Este es «un lugar para los fantasmas, no para los humanos», lamentó Judai Nazar, de 54 años, otro desplazado.

«Todas las casas están llenas de viudas (…) Si nuestros hijos mueren, nadie los cuida», agregó Sayed Agha, de 55 años.

Conservar el sitio

La DAFA descubrió este lugar en los años 1950, enterrado en la arena, y desde entonces no se han realizado verdaderos trabajos arqueológicos.

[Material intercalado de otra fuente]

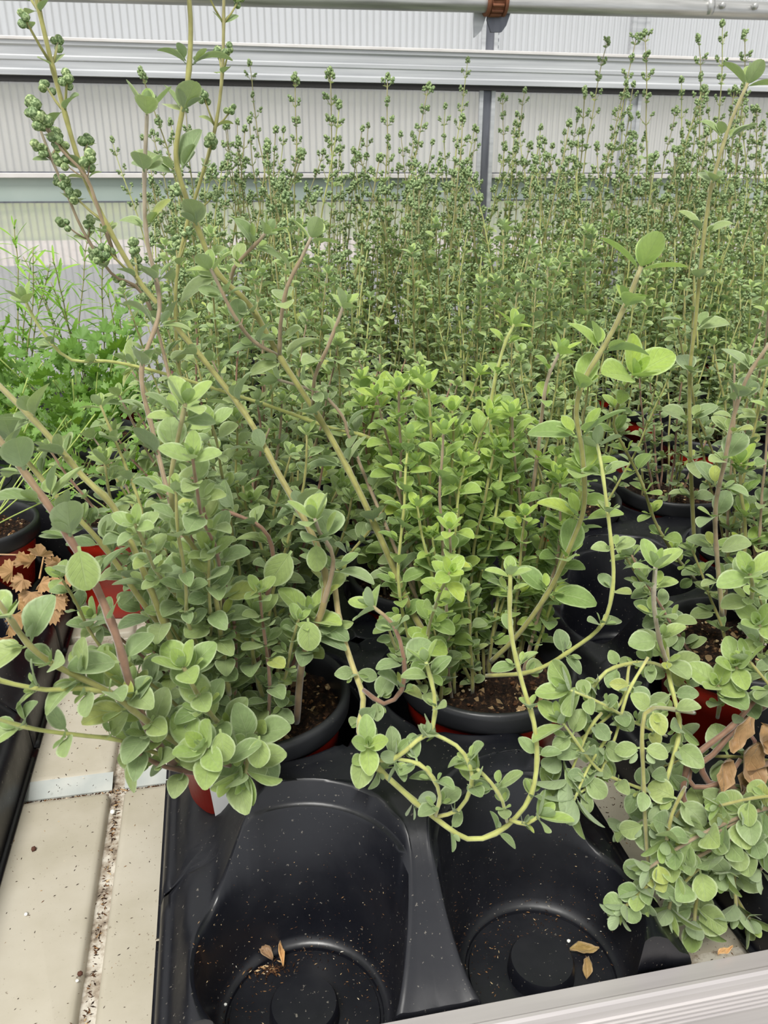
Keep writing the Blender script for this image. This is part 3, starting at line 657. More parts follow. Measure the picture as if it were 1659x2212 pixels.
hero(PL, [(235, 1495, .34), (170, 1487, .335), (100, 1490, .33), (0, 1470, .325), (-60, 1440, .32)], leaf=.019, gap=.021, r0=.0012, r1=.0009, sm='stem_yellow', tip='none', start=.02, wid=(.4, .55))
hero(PL, [(400, 1650, .37), (260, 1600, .35), (190, 1590, .34), (75, 1575, .33), (-30, 1545, .32)], leaf=.020, gap=.025, r0=.0012, r1=.0009, sm='stem_yellow', tip='none', start=.1, wid=(.45, .6))
hero(PL, [(440, 1672, .372), (380, 1662, .362), (340, 1650, .355), (300, 1628, .35)], leaf=.020, gap=.022, r0=.0015, r1=.0010, sm='stem_red', tip='none', start=.3, tone=(0, .4))
hero(PL, [(520, 1600, .40), (470, 1560, .37), (430, 1505, .36), (397, 1442, .355)], leaf=.021, gap=.017, r0=.0014, r1=.0011, young=.55, sm='stem', start=.1)
hero(PL, [(560, 1600, .40), (545, 1640, .37), (500, 1655, .36), (470, 1640, .352), (440, 1615, .345)], leaf=.024, gap=.018, young=.4, start=.1, sm='stem_red', tone=(0, .6))
hero(PL, [(555, 1580, .40), (540, 1600, .375), (535, 1640, .36), (530, 1672, .352)], leaf=.022, gap=.016, young=.45, start=.2)
hero(PL, [(590, 1570, .42), (560, 1480, .41), (545, 1400, .40), (555, 1330, .40)], leaf=.020, gap=.020, young=.4, start=.2)
hero(PL, [(560, 1500, .44), (556, 1370, .44), (580, 1275, .44), (590, 1200, .45), (565, 1140, .45), (480, 1100, .46)], leaf=.020, gap=.022, sm='stem_red', tone=(0, .7), r0=.002)
hero(PL, [(592, 1545, .425), (615, 1480, .415), (648, 1400, .41), (668, 1330, .405)], leaf=.023, gap=.022, sm='stem_red', tone=(0, .2), r0=.0021, r1=.0015, start=.55, young=.6)
hero(PL, [(640, 1440, .41), (690, 1330, .40), (720, 1210, .40), (690, 1150, .40), (680, 1120, .40)], leaf=.021, gap=.022, sm='stem_purple', young=.3)
# flowering stems that lean from the back of the left plant
hero(PL, [(560, 1440, .47), (470, 1250, .50), (420, 1000, .55), (385, 780, .58), (380, 620, .59), (400, 500, .60), (430, 400, .60), (462, 290, .60), (480, 160, .60), (484, -30, .60)], leaf=.018, gap=.040, tip='none', tone=(.3, .9), branch=(.55, .03, .0028, 8), r1=.0010)
hero(PL, [(540, 1440, .46), (440, 1150, .50), (330, 680, .56), (240, 590, .56), (180, 500, .56), (145, 420, .56), (110, 340, .56), (72, 240, .56)], leaf=.017, gap=.030, tip='bud', sm='stem_purple', tone=(.3, .9), branch=(.6, .02, .0030, 9), r0=.0014, r1=.0008)
hero(PL, [(250, 560, .535), (215, 460, .535), (185, 380, .535), (130, 320, .535), (78, 235, .535)], leaf=.015, gap=.034, tip='bud', sm='stem_purple', branch=(.3, .016, .0032, 9), r0=.0012, r1=.0007)
hero(PR, [(975, 1440, .43), (900, 1340, .44), (830, 1180, .46), (770, 1050, .48), (700, 920, .50), (610, 780, .51), (540, 660, .52), (470, 590, .525), (430, 500, .53), (400, 420, .535), (380, 330, .54), (405, 180, .545), (412, 70, .55), (408, -10, .55)],
     leaf=.025, gap=.040, r0=.0022, r1=.0014, tone=(.2, .8), tip='rosette', young=.1, start=.15, wid=(.56, .7))
hero(PR, [(604, 765, .51), (606, 700, .505), (620, 620, .50), (650, 560, .50), (672, 512, .50)], leaf=.018, gap=.022, young=.6, r0=.0013, sm='stem_purple', axil=.4)
hero(PR, [(676, 880, .50), (680, 815, .495), (708, 750, .49), (735, 680, .49), (742, 660, .49)], leaf=.016, gap=.020, young=.5, r0=.0012, sm='stem_purple')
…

Se identificaron los palacios, la mezquita y otros edificios anexos, como los talleres de cerámica y artesanía o las neveras que permitían mantener los alimentos frescos.

También se descubrieron las famosas pinturas compuestas de escenas raras para una época en la que la representación realista de seres vivos ya era mal vista en las sociedades musulmanas.

Estas pinturas, que habían sido llevadas en el museo de Kabul, fueron posteriormente destruidas o robadas tras la guerra civil de los años 1990, y de ellas solo quedan fotos.

A Philippe Marquis, director de la DAFA, le preocupa la destrucción causada por los invasores y saqueadores, y teme también los efectos del calentamiento global, que podría provocar una crecida del río capaz de arrasar el sitio.

Le gustaría transformarlo en un parque arqueológico que involucre a los desplazados en su preservación, para que se ganen la vida y puedan vivir en otro lugar.

«La paradoja es que, a su manera, la gente protege el lugar, porque es su casa», admitió.

Shah Mahmud Haseat, autor de un libro sobre esta joya arqueológica, es más escéptico sobre el futuro del lugar.

«Yo he intentado convencer (al gobierno) de proteger el sitio, pero no hacen nada», reclamó. «Realmente tenemos miedo de que nuestra historia sea destruida».